The disagreement among states over whether to comply with the Sex Offender Registration and Notification Act (SORNA) or face a loss of some federal money is reflected in Congress.

At a hearing in February of the House Subcommittee on Crime, Terrorism, and Homeland Security to review the Adam Walsh Act, of which SORNA is a part, Chair James Sensenbrenner, a key backer of  SORNA, expressed his displeasure with the vast majority of states that have not complied with the law so far.

Despite that, he and other subcommittee members said there might be room for change, including scaling the amount of federal money states will lose based on the degree to which they’ve complied with the law. If a state, for example, is 80 percent compliant with the law’s requirements, it wouldn’t incur the entire 10 percent reduction in Byrne law enforcement assistance grants.

U.S. Representative Bobby Scott  offered a different perspective. SORNA is “unworkable in the vast majority of jurisdictions,” he said, “and even compliant states are having trouble with implementation.”
The obstacles include the cost to states to comply and issues over handling juvenile offenders, classification of offenders, retroactivity and tribal sovereignty.

A representative of the Sex Offender Monitoring, Apprehending, Registering and Tracking  office refused to acknowledge any hurdles and insisted the issues Scott mentioned were only state “opposition to SORNA requirements.”

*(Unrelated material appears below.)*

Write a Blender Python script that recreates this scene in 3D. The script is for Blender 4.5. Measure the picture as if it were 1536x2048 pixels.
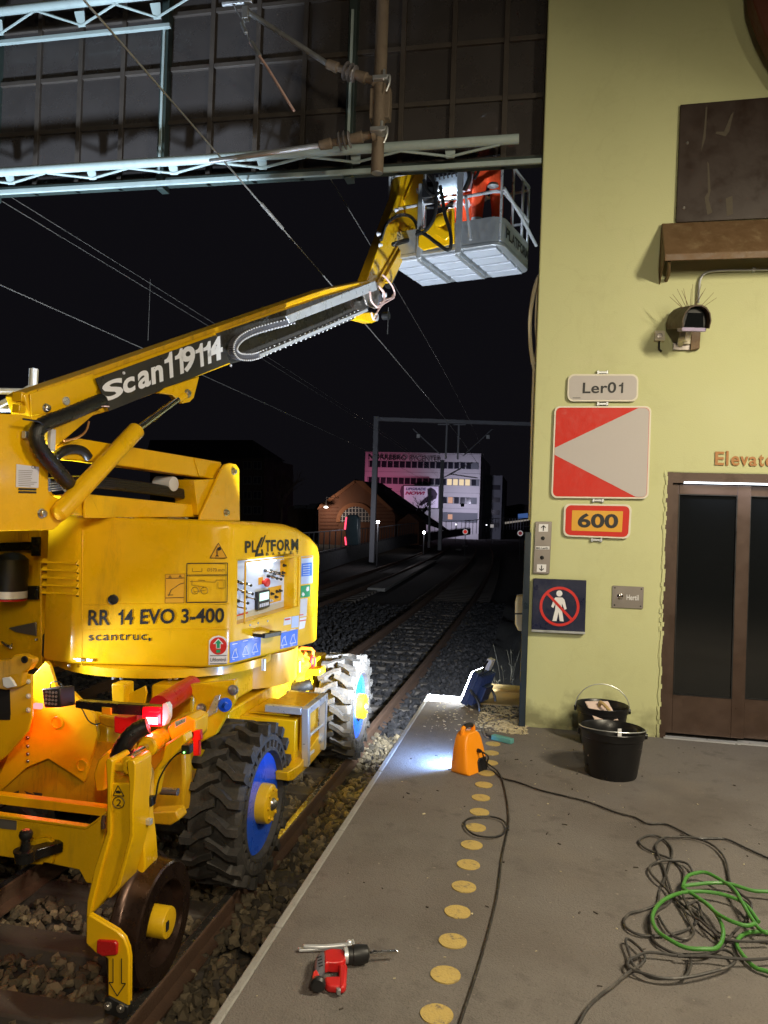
import bpy, bmesh, math, random
from mathutils import Vector, Matrix, Quaternion
random.seed(7)
for _o in list(bpy.data.objects): bpy.data.objects.remove(_o)
scene = bpy.context.scene
COL = scene.collection
V = Vector
R_ = math.radians

# ------------------------------------------------------------------ camera
FPX, CX, CY, CAMH = 1540.0, 768.0, 1024.0, 1.62      # focal length in photo pixels, eye height over the platform
_y = V(((1080-CX)/FPX, -(1050-CY)/FPX, -1.0)).normalized()   # the track direction seen in the camera frame
_a = 0.034
_z = V((_a, 1.0, (_a*_y.x+_y.y)/(-_y.z))).normalized()
_x = _y.cross(_z)
CAMR = Matrix((_x, _y, _z))                           # world axes: X right, Y along the track, Z up
CAMP = V((0, 0, CAMH))
cd = bpy.data.cameras.new('camera'); cam = bpy.data.objects.new('camera', cd); COL.objects.link(cam)
cd.sensor_fit = 'HORIZONTAL'; cd.sensor_width = 36.0; cd.lens = 36.0*FPX/1536.0
cd.clip_start = 0.05; cd.clip_end = 1500
cam.matrix_world = Matrix.Translation(CAMP) @ CAMR.to_4x4()
scene.camera = cam

# ------------------------------------------------------------------ world: clear night over the city
w = bpy.data.worlds.new('World'); scene.world = w; w.use_nodes = True
bg = w.node_tree.nodes['Background']
bg.inputs[0].default_value = (0.80, 0.74, 1.0, 1); bg.inputs[1].default_value = 0.0052
scene.view_settings.view_transform = 'Standard'; scene.view_settings.look = 'None'
scene.view_settings.exposure = 0.0; scene.view_settings.gamma = 1.0
scene.view_settings.use_curve_mapping = False
scene.render.engine = 'CYCLES'
scene.cycles.use_denoising = True
scene.cycles.max_bounces = 5; scene.cycles.diffuse_bounces = 2; scene.cycles.glossy_bounces = 3
scene.cycles.transparent_max_bounces = 10; scene.cycles.sample_clamp_indirect = 4.0
scene.cycles.caustics_reflective = False; scene.cycles.caustics_refractive = False

# strengths (W) of the lamps the place has; each is used in the builder of its lamp
P_CANOPY_NEAR, P_CANOPY_SIDE, P_CANOPY_FAR = 165, 335, 95
P_FLOOD_BLUE, P_FLOOD_ORANGE, P_MACHINE_FLOOD = 1150, 21, 3000
WARM = (1.0, 0.875, 0.64); COOL = (0.70, 0.84, 1.0); DAYLED = (0.80, 0.90, 1.0)

# ------------------------------------------------------------------ measuring helpers
def ray(px, py): return CAMR @ V(((px-CX)/FPX, -(py-CY)/FPX, -1.0))
def at(px, py, X=None, Y=None, Z=None, pl=None):
    d = ray(px, py)
    if X is not None: t = X/d.x
    elif Y is not None: t = Y/d.y
    elif Z is not None: t = (Z-CAMH)/d.z
    else: t = (pl[0]-CAMP).dot(pl[1])/d.dot(pl[1])
    return CAMP+d*t
def plane(p, n): return (V(p), V(n).normalized())
def off(pl, d): return (pl[0]+pl[1]*d, pl[1])

# ------------------------------------------------------------------ materials
MATS = {}
def mat(name, col, rough=0.5, metal=0.0, var=0.12, scale=6.0, bump=0.0, bscale=60.0, dirt=0.0, dirtcol=(0.03,0.025,0.02), dscale=2.5,
        emit=None, es=0.0, coat=0.0, alpha=1.0, spec=0.5, rvar=0.15, trans=0.0):
    m = bpy.data.materials.new(name); m.use_nodes = True; nt = m.node_tree; n = nt.nodes; l = nt.links
    b = n['Principled BSDF']; b.inputs['Roughness'].default_value = rough; b.inputs['Metallic'].default_value = metal
    b.inputs['Base Color'].default_value = (*col, 1); b.inputs['Specular IOR Level'].default_value = spec
    b.inputs['Coat Weight'].default_value = coat; b.inputs['Coat Roughness'].default_value = 0.12
    b.inputs['Transmission Weight'].default_value = trans
    if emit: b.inputs['Emission Color'].default_value = (*emit, 1); b.inputs['Emission Strength'].default_value = es
    if alpha < 1: b.inputs['Alpha'].default_value = alpha
    tc = n.new('ShaderNodeTexCoord'); last = None
    if var > 0:
        nz = n.new('ShaderNodeTexNoise'); nz.inputs['Scale'].default_value = scale; nz.inputs['Detail'].default_value = 6; nz.inputs['Roughness'].default_value = 0.65
        l.new(tc.outputs['Object'], nz.inputs['Vector'])
        mx = n.new('ShaderNodeMix'); mx.data_type = 'RGBA'
        mx.inputs['A'].default_value = (*[max(0, c*(1-var)) for c in col], 1); mx.inputs['B'].default_value = (*[min(1, c*(1+var)) for c in col], 1)
        l.new(nz.outputs['Fac'], mx.inputs['Factor']); last = mx.outputs['Result']
        if rvar > 0:
            mr = n.new('ShaderNodeMapRange'); mr.inputs['From Min'].default_value = 0.3; mr.inputs['From Max'].default_value = 0.7
            mr.inputs['To Min'].default_value = max(0.02, rough-rvar); mr.inputs['To Max'].default_value = min(1, rough+rvar)
            l.new(nz.outputs['Fac'], mr.inputs['Value']); l.new(mr.outputs['Result'], b.inputs['Roughness'])
    if dirt > 0:
        nd = n.new('ShaderNodeTexNoise'); nd.inputs['Scale'].default_value = dscale; nd.inputs['Detail'].default_value = 9; nd.inputs['Roughness'].default_value = 0.75
        l.new(tc.outputs['Object'], nd.inputs['Vector'])
        rp = n.new('ShaderNodeValToRGB'); rp.color_ramp.elements[0].position = 0.52; rp.color_ramp.elements[1].position = 0.74
        rp.color_ramp.elements[0].color = (0,0,0,1); rp.color_ramp.elements[1].color = (dirt,dirt,dirt,1)
        l.new(nd.outputs['Fac'], rp.inputs['Fac'])
        md = n.new('ShaderNodeMix'); md.data_type = 'RGBA'; md.inputs['B'].default_value = (*dirtcol, 1)
        if last: l.new(last, md.inputs['A'])
        else: md.inputs['A'].default_value = (*col, 1)
        l.new(rp.outputs['Color'], md.inputs['Factor']); last = md.outputs['Result']
    if last: l.new(last, b.inputs['Base Color'])
    if bump > 0:
        nb = n.new('ShaderNodeTexNoise'); nb.inputs['Scale'].default_value = bscale; nb.inputs['Detail'].default_value = 8
        l.new(tc.outputs['Object'], nb.inputs['Vector'])
        bp = n.new('ShaderNodeBump'); bp.inputs['Strength'].default_value = bump; bp.inputs['Distance'].default_value = 0.02
        l.new(nb.outputs['Fac'], bp.inputs['Height']); l.new(bp.outputs['Normal'], b.inputs['Normal'])
    MATS[name] = m
    return m
def glow(name, col, s):
    m = bpy.data.materials.new(name); m.use_nodes = True; nt = m.node_tree
    e = nt.nodes.new('ShaderNodeEmission'); e.inputs[0].default_value = (*col, 1); e.inputs[1].default_value = s
    nt.links.new(e.outputs[0], nt.nodes['Material Output'].inputs[0]); MATS[name] = m
    return m
YEL = (0.82, 0.465, 0.004)
mat('yellow', YEL, 0.34, var=0.09, scale=3, dirt=0.30, dirtcol=(0.34,0.17,0.015), coat=0.35, bump=0.03, bscale=140, spec=0.4)
mat('yellow_worn', (0.68,0.36,0.006), 0.42, var=0.10, scale=5, dirt=0.55, dirtcol=(0.12,0.06,0.01), dscale=5, coat=0.15, bump=0.05, bscale=90)
mat('black_plastic', (0.012,0.012,0.013), 0.42, var=0.3, scale=12)
mat('black_steel', (0.010,0.010,0.010), 0.30, var=0.3, scale=9, spec=0.5)
mat('hose_rubber', (0.012,0.012,0.012), 0.38, var=0.4, scale=30, bump=0.2, bscale=120)
mat('tyre_rubber', (0.035,0.032,0.030), 0.72, var=0.35, scale=9, dirt=0.55, dirtcol=(0.13,0.10,0.07), dscale=6, bump=0.25, bscale=45)
mat('cavity_shade', (0.004,0.004,0.004), 0.9, var=0)  # near-black colour stands in for the shade inside slots and openings
mat('rim_blue', (0.012,0.085,0.62), 0.30, var=0.08, coat=0.4)
mat('hub_yellow', (0.72,0.43,0.01), 0.38, var=0.12, dirt=0.3, dirtcol=(0.25,0.14,0.02), bump=0.05)
mat('galv', (0.52,0.54,0.56), 0.42, 0.75, var=0.16, scale=14, dirt=0.2, dirtcol=(0.3,0.3,0.3))
mat('galv_light', (0.68,0.70,0.74), 0.45, 0.15, var=0.10, scale=10)
mat('alu', (0.66,0.68,0.72), 0.36, 0.55, var=0.10, scale=10)
mat('alu_floor', (0.50,0.53,0.60), 0.5, 0.25, var=0.08, scale=10)
mat('chrome', (0.75,0.72,0.68), 0.10, 1.0, var=0.04)
mat('steel_dark', (0.075,0.045,0.035), 0.30, 0.8, var=0.35, scale=7, dirt=0.5, dirtcol=(0.07,0.030,0.016), dscale=4)
mat('rust', (0.11,0.060,0.038), 0.8, 0.1, var=0.4, scale=14, bump=0.3, bscale=60)
mat('rail_steel', (0.55,0.52,0.48), 0.22, 0.95, var=0.10, scale=20)
mat('steel_bolt', (0.45,0.43,0.40), 0.30, 0.9, var=0.2, scale=30)
mat('white_print', (0.78,0.78,0.80), 0.5, var=0.05)
mat('black_print', (0.012,0.012,0.014), 0.5, var=0)
mat('print_line', (0.20,0.11,0.01), 0.5, var=0)
mat('blue_print', (0.045,0.17,0.72), 0.45, var=0.06)
mat('green_print', (0.01,0.30,0.13), 0.5, var=0)
mat('red_print', (0.62,0.03,0.025), 0.4, var=0.05)
mat('pale_blue_print', (0.45,0.55,0.80), 0.5, var=0.05)
mat('pale_print', (0.62,0.62,0.66), 0.5, var=0.06)
mat('sign_dark', (0.035,0.033,0.030), 0.38, var=0.12, scale=4)
mat('chain_grey', (0.085,0.085,0.10), 0.5, var=0.3, scale=30)
mat('tray_black', (0.045,0.042,0.038), 0.28, var=0.2)
mat('orange_lamp', (0.92,0.30,0.008), 0.42, var=0.08, scale=8, bump=0.03)
mat('orange_metal', (0.80,0.14,0.01), 0.4, var=0.08)
mat('red_paint', (0.50,0.015,0.015), 0.35, var=0.1)
mat('pink_hose', (0.62,0.42,0.38), 0.5, var=0.15)
mat('blue_lamp', (0.025,0.04,0.10), 0.38, var=0.15, scale=14)
mat('panel_grey', (0.62,0.68,0.78), 0.45, var=0.04)
mat('work_trousers', (0.85,0.075,0.012), 0.85, var=0.15, scale=18, bump=0.5, bscale=14)
mat('reflective', (0.70,0.70,0.72), 0.4, var=0.06)
mat('skin', (0.55,0.33,0.24), 0.55, var=0.06)
mat('dark_cloth', (0.02,0.02,0.025), 0.9, var=0.2)
mat('hair', (0.05,0.035,0.02), 0.7, var=0.2)
mat('helmet', (0.75,0.75,0.72), 0.35, var=0.04)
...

Subcommittee members discussed whether to extend the SORNA compliance deadline for two more years—since states have not had the full time intended by Congress to comply because it took so long for guidelines to be issued—or whether that would only give states an excuse to ignore the law entirely. Committee members did not make a decision on an extension.

Acknowledging studies that show juveniles respond better to treatment than incarceration, members questioned the benefit of requiring them to remain on a registry for a long time, concerned that may do more harm than good. Some members also argued SORNA does not provide enough flexibility for states that use risk assessment as a means of classifying offenders rather than the tier approach favored under SORNA.